It's not the "blackouts" but perhaps I'm arguing semantics.
You can't purchase a package of all NHL games, as that offering has never existed. You can purchase services that will get you all games, and that comprises of purchasing the out-of-market games (NHL.tv, Center Ice) as well as a package that contains your in-market team(s), and that's the way it's always been.
I remember at one point it took a while for the streaming versions of the Regional Sports Networks (RSN's, such as the local NBCSN and Fox Sports channels) to have the ability to stream. There was an issue as the RSN's needed to contract not only with the teams but the NHL itself in order to provide permission to stream, as all of a sudden each of the Fox RSN's were able to start local streaming, and the local NBCSN RSN's came on board a little later. The issue I think that everyone has is that the local RSN won't allow streams without a provider credential, meaning you'd have to get cable or satellite in order to watch the streaming version. So in the case of local Hurricanes fans, Fox Sports Carolinas and Fox Sports Southeast aren't available for a la carte streaming purchase without subscribing to a "cable or satellite package". The question is whether or not the NHL has forced these RSN's to only stream to existing customers, and not create a new streaming market for services by providing the channel a la carte.

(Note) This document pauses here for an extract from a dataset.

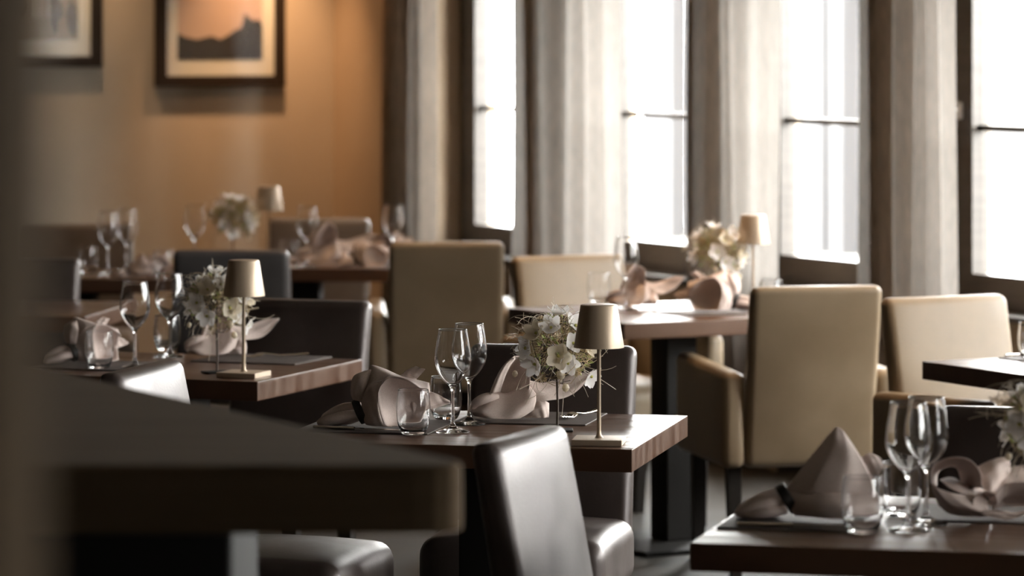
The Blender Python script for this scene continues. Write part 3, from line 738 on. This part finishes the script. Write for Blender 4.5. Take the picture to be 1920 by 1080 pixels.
def flower_stick(label, p, rz=0, seed=2):
    r = random.Random(seed)
    root = thing('flower_arrangement', label, 'flowers', (p.x, p.y, .7503), rz, 'wild flower balls on dark sticks')
    C = Vector((0, 0, .185)); R = .077
    m = MB(); m.add(*tube([(0, 0, .004), (.0008, 0, .06), (-.001, .001, .12), (0, 0, .19)], [.0030, .0026, .0026, .0022], 8)); m.build('stick', M_twig, root)
    m = MB(); m.add(*rbox(.035, .028, .002, .0015, 1), M=T(0, 0, .002)); m.build('base_plate', M_steel_black, root)
    def arcs(n, rad, rlo, rhi, ln, wob, mb):
        for _ in range(n):
            c = sph(1, math.acos(r.uniform(-.95, 1)), r.uniform(0, 2*pi)); t = c.orthogonal().normalized(); t.rotate(Matrix.Rotation(r.uniform(0, 6.28), 3, c))
            l = r.uniform(*ln); rr = r.uniform(rlo, rhi); pts = []
            for i in range(8):
                a = (i/7-.5)*l; d = (c*math.cos(a)+t*math.sin(a)).normalized()
                pts.append(C+d*(rr+wob*math.sin(i*1.3+r.random()*2)))
            mb.add(*tube(pts, rad, 4))
    m = MB(); arcs(34, .0009, R*.45, R*1.02, (1.2, 3.0), .005, m); m.build('twig_nest', M_twig, root)
    m = MB(); arcs(60, .0007, R*.5, R*1.15, (.6, 2.4), .006, m)
    for k in range(60):        # dry tufts
        d = sph(1, math.acos(r.uniform(-.2, 1)), r.uniform(0, 6.28)); b = C+d*R*.6
        for j in range(7):
            e = (d+Vector((r.uniform(-.5, .5), r.uniform(-.5, .5), r.uniform(-.5, .5)))).normalized()
            m.add(*tube([b, b+e*.02, b+e*.04+Vector((0, 0, -.003))], [.0009, .0007, .0004], 3))
    m.build('dry_grass', M_straw, root)
    m = MB()                   # long loose wisps with loops
    for k in range(58):
        d = sph(1, math.acos(r.uniform(-.8, .95)), r.uniform(0, 6.28)); q = C+d*R*.7; pts = [q.copy()]; v = d*.016+Vector((0, 0, .004))
        bend = Vector((r.uniform(-1, 1), r.uniform(-1, 1), r.uniform(-1, 1)))*.45
        for i in range(r.randint(5, 11)):
            v = v+Vector((bend.y*v.z-bend.z*v.y, bend.z*v.x-bend.x*v.z, bend.x*v.y-bend.y*v.x))*.6+Vector((0, 0, -.0008)); v = v.normalized()*.012
            q = q+v; pts.append(q.copy())
        pts = [Vector((a.x, a.y, max(a.z, .003))) for a in pts]
        m.add(*tube(pts, .0007, 4))
    m.build('trailing_wire', M_wisp, root)
    m = MB()                   # sprigs pointing up and out
    for k in range(24):
        d = sph(1, math.acos(r.uniform(-.1, 1)), r.uniform(0, 6.28)); a = C+d*R*.5; e = C+d*R*r.uniform(1.35, 1.85)+Vector((r.uniform(-.01, .01), r.uniform(-.01, .01), 0))
        m.add(*tube([a, (a+e)/2+Vector((0, 0, .004)), e], [.0010, .0008, .0004], 4))
        for j in range(4):
            b = a.lerp(e, .5+.12*j); f = (d+Vector((r.uniform(-1, 1), r.uniform(-1, 1), r.uniform(-1, 1)))).normalized()
            m.add(*tube([b, b+f*.012], [.0009, .0006], 3))
    m.build('sprig', M_wisp, root)
    m = MB()                   # small leaves
    for k in range(300):
        d = sph(1, math.acos(r.uniform(-.75, 1)), r.uniform(0, 6.28)); b = C+d*R*r.uniform(.55, 1.0)
        e = (d+Vector((r.uniform(-.8, .8), r.uniform(-.8, .8), r.uniform(-.8, .8)))).normalized(); s = e.orthogonal().normalized(); l = r.uniform(.009, .019)
        nn = e.cross(s)*.0018
        m.add([b, b+e*l*.5+s*l*.24+nn, b+e*l, b+e*l*.5-s*l*.24+nn, b+e*l*.5-nn*.4], [(0, 1, 4), (1, 2, 4), (2, 3, 4), (3, 0, 4)])
    m.build('foliage', M_green, root)
    # blossoms spread over the ball
    dirs = [(-.2, -.75, .70), (.42, -.8, .22), (.95, -.35, -.75), (-.72, -.7, -.42), (.02, -1, -.12), (-.95, -.4, .05), (-.62, -.6, .5), (.3, -.9, -.35), (.95, -.5, .1), (.8, -.1, .35), (-.3, .7, .6), (.4, .8, .1), (.55, -.5, .75), (.05, .2, 1), (-.6, .6, -.2)]
    for i, d in enumerate(dirs):
        d = Vector(d); n_ = d.normalized()
        blossom(root, C+n_*(R*(1.0 if i != 2 else 1.3)), (n_+Vector((0, -.3, .1))).normalized(), r.uniform(.023, .032) if i != 2 else .028, r, M_cpetal if i in (4, 6, 8, 11) else M_petal, cup=(.35 if i in (2, 5) else .75))
    for d in [(-.55, -.75, -.95), (.5, -.7, -.55), (-.45, -.4, .75)]:      # brown seed heads
        n_ = Vector(d).normalized(); c = C+n_*R*1.08; m = MB()
        for k in range(60):
            e = sph(1, math.acos(r.uniform(-1, 1)), r.uniform(0, 6.28)); e = (e+n_*.5).normalized()
            m.add(*tube([c, c+e*.013], [.0016, .0008], 3))
        m.build('seed_head', M_straw, root)
    for d, s in [((-1.35, -.5, -.75), .008), ((.25, -1, -1.15), .010), ((.1, -.95, -.75), .012), ((1.2, -.3, .1), .006)]:
        c = C+Vector(d)*R*.92; m = MB(); m.add(*lathe([(0, -s), (s*.6, -s*.6), (s*.85, 0), (s*.6, s*.7), (0, s)], 10), M=T(*c))
        m.build('bud', M_cpetal, root)
    return root
fl = flower_stick('crisp ball of white blossoms and twigs on the centre table, left of its lamp', at(1045, 808), 0)
gz = Vector((0, 0, .0003))
dup(fl, at(407, 699)+gz, .5, 'white flower ball on the left table, just left of its lamp')
dup(fl, at(1345, 578)+gz, 1.1, 'blurred flower ball on the window table, left of its lamp')
dup(fl, at(437, 499)+gz, 2.0, 'blurred greenish flower ball on the far table, left of its lamp')
dup(fl, at(1966, 985)+gz, .3, 'flower ball cut off by the right edge on the lower right table')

I do agree that in a sense it's a little more complicated than just cable companies
unilaterally screwing people over. My understanding is that the blackout policy begins with the league, which wants to force people into either buying a ticket or paying for media rights to its broadcast. To force the consumer's hand, the league negotiates blackouts as part of their exclusive contract with the regional TV network. In turn, the network works the logistics of that agreement into their exclusive contract with cable providers.
The issue that people are having is that this would all be
fine if the cable providers were providing an a la carte option for access to that channel. A lot of people would be absolutely 100% OK with paying $10-$20 a month for a single channel, or even a small package of channels, so that they could access that exclusive broadcast. There is a huge market for this.
But, knowing that they have entire sports fanbases up against a wall, cable companies refuse to offer that product. Instead, they take the sports product and roll it into a huge package of channels -- many of them useless QVC-style garbage -- and give the consumer no
option but to go that route. And they double down on that by structuring the bundles so that the consumer is given little option but to also use the cable company for internet access as well. As a result, the consumer who simply wanted to watch
one show is now using the cable company for virtually all of their digital media. And there's no way out of the trap, unless you're willing to either stop watching your favorite team... or to watch pirated content.
Needless to say, this arrangement
never favors the consumer. It is anti-competitive, artificially inflates sales for worthless content, and forces consumers to spend their money inefficiently for a low-quality product. The sheer market-inappropriateness of this model is being brought to the surface by cable companies getting absolutely
killed as soon as people had the option to directly stream other services, including pirated products but also including legitimate products which were both higher quality AND lower cost than a cable package. By all rights cable companies should be dead already... they're hanging on by squeezing their remaining customer base into a particularly exploitative model.
Which leads me to this little bit of legal news. It appears within this week a court has reinstated a class-action lawsuit regarding anti-trust violations of the Sherman Act between DirecTV and the NFL regarding the out-of-market package Sunday Ticket, with this synopsis from
courthousenews.com. Basically, the heart of this suit is that individual NFL teams do not contract to televise their own games locally, so there could be anti-trust violations as through restraint of trade. In other words, because the Dallas Cowboys (and every other NFL team) don't have their own TV contract and have elected not to have one in deference to the NFL's negotiation of all broadcast rights, the plaintiffs state it constitutes an anti-trust violation.
This suit will get interesting.
I have little faith in a positive outcome, but one can always hope. It's very clear that the entire system, from the sports league to the local franchise to the TV network to the cable company, all operates as a quasi-monopoly, which is what led us to this place.